9.  Gordon qualified 2nd for his first Busch race with Hugh Connerty in 1990.
10.  In 1991 he hooked up with Bill Davis and won Busch “Rookie of the Year” but NO races.
11.  In 1992 he took 11 poles and 3 Wins… with Ray Evernham His first win at Atlanta impressed another car owner…Rick Hendrick.
12.  Jeff’s debut for Hendrick in Cup at Atlanta in 1992 was the last race for Richard Petty. It was the end of one era and the beginning of another.
13.  In 1993 Gordon won Cup “Rookie of the Year.”
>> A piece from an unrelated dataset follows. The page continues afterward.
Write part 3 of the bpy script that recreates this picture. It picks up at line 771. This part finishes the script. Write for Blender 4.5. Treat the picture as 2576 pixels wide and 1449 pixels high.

14.  In 1994 Jeff’s first win was NASCAR’s Longest Race…the Coca Cola 600 (less than 2 miles from the Hendrick race shop). Then he won the inaugural Brickyard 400 in his adopted state of Indiana.
15.  In 1995 Gordon won his first Championship…and went on a run where he nearly won four titles in a row. (It would have surpassed Cale Yarborough’s three titles in a row from 1976-78.) Gordon won Championships in 1995, 1997, 1998 and was second in 1996.
16.  In 1999 he lost Ray Evernham and the entire “over the wall gang” pit crew. Pundits said he was finished…but Gordon regrouped to win his 4th Cup title in 2001.
17.  He is NASCAR’s all time leading money winner. His supposed “rivalry” with Dale Earnhardt was probably media hype. Earnhardt called him…”Wonderboy.” Jeff got Dale back by toasting with milk instead of Champagne at the Victory Banquet at theWaldorf. Earnhardt got his dig in when he went on Letterman in 1995 and said he was the first MAN to win the Brickyard 400. (Jeff had won it the year before.) It was good natured teasing from a friend.
18.  After Dale’s death in the 2001 Daytona 500? Jeff wrote, “you have to live every minute as if it could be your last…no one is promised tomorrow. If something like this can happen to Dale Earnhardt, it can happen to any of us.”